The memoir by her husband allows us to glimpse the life in which these poems were rooted, a life that was perhaps greater than the poetry.  Yeats says that the poet must choose between "perfection of the life, and of the work."  There are arguments for choosing the former.  In the Talmud it is said:  "He whose wisdom is greater than his deeds, his wisdom will not endure.  He whose deeds are greater than his wisdom, his wisdom will endure."  It is true that MacManus is forgotten, while Yeats and Joyce are still read — by those who still read poetry.   But in distancing themselves (especially Joyce) from the people, they set literature on a course that has been subject to the law of diminishing returns.

That life:  Seumas MacManus writes:

A poor old woman from a back street in Donegal town said to me, "Ach! Sure it was the oddest thing under the sun, how many of us who never had the luck to split lips to her, loved her after only seeing her walk the street!" 

He writes that people, women especially, were always confiding in her and that "Because she knew that her hopeful heart could help, she never spared herself. But it must be noted that the confidences showered upon her were by no means all sad. Her woman friends' romances were constantly rejoicing her.  (...) She delighted in the romance of a friend — even of an acquaintance — as if it were her own."  But her greatest passion was for Ireland: "She loved all who worked for Ireland. She worshipped all who died for Ireland." She did not think of a patriot but only as "one of the crowd who tried to encourage the patriots. She did not think of herself as a true poet — only as a lover, a far-off humble worshipper, of true poets." As editor of the Shan Van Vocht she devoted herself to encouraging and inspiring others to write for Ireland. Her own poems were written not in retirement but in the very thick of social interaction:

She could, and often did write them (as when the printer pressed) in the same room in which her father, mother, and sister, and maybe some visitors, were talking — talking not merely to one another, but to her also. As she penned her poem or story she could take her mother's frequent banter, and between the lines, parry it — and in her quietly humorous and deft way, give back better than she got.
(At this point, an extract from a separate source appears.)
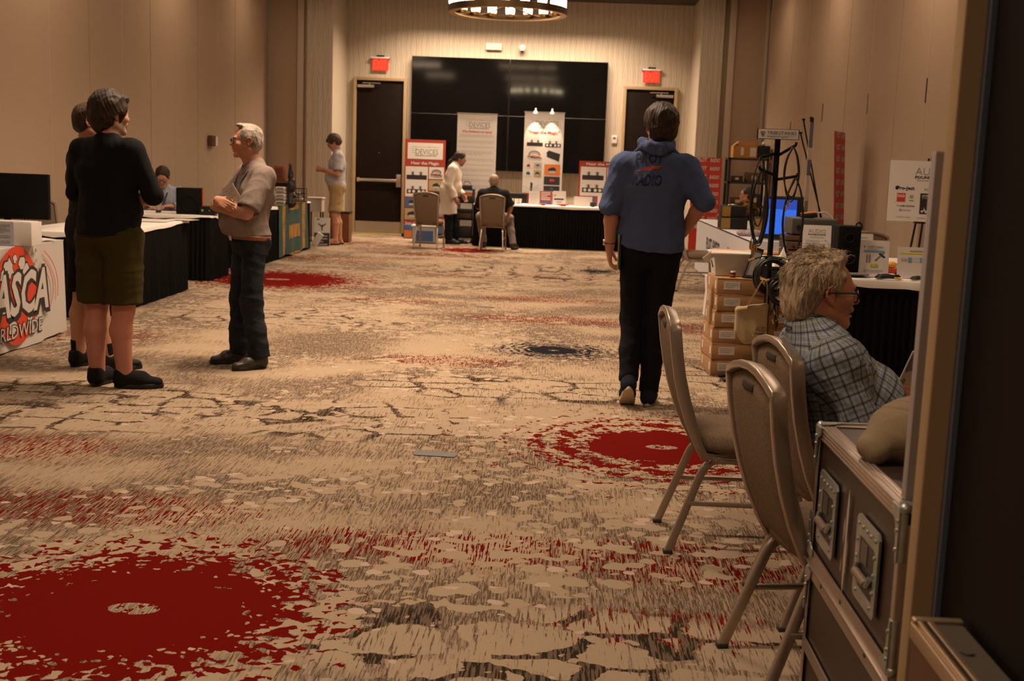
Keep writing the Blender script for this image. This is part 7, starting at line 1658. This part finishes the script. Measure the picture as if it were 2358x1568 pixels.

MacManus himself was a poet and folklorist; their marriage, cut short by Anna's illness and early death, was also a poetic partnership.  I found two of their poems for each other deeply moving.  Here is the last poem in The Four Winds of Eirinn:

Consummation

In a sheltered, cool, green place
You and I once stood together
Where the quickens interlace.

Then it was our love declared
(Thro' a throstle's silver chiming)
All the passion that it dared.

Then you called me by my name,
And the answering eyes I lifted
Flashed a flame unto a flame.

Hushed, we watched the eve descend
The rose-flecked stair of day, to see
Our heart's probation fitly end.

Stars and mist and dew-wet flowers
Scented, shielded, and made holy,
That sweet hour of the hours.

Oh Dear Heart, life holds no gift
Half so precious, half so brittle,
As this Love-cup that we lift.

And remembering, down the years
All my songs shall echo sighing,
All my laughter trill with tears.

And here is a poem by Seumas MacManus, written after her death:

To You in Heaven —

When your head once lay on my breast,
And your hand was closed in my hand,
You drew back the veil from your soul
And asked could I understand.

The letters that flamed in gold flame
On its virgin whiteness I scanned —
"I love, you, I love you, O love" —
And I whispered, I understand.

I thought I did. Foolish we be!
I, in Sorrow's intense solitude,
Where the dread hours drag into ages,
Fared far ere I understood.

Yesternight I lifted wet eyes
To the stars, that were as the sands,
And cried, O my God! it is now,
Only now, that my soul understands.

Three years after this second edition of the poems was published, Ireland finally gained its independence.  It is said to think that in the country she helped to found, her voice is no longer heard.  Probably this has much to do with the postmodern mistrust of feeling in general, and of patriotic feeling in particular.  Yet poets seeking a way back to the heart of the people could do worse than look up this heartfelt work.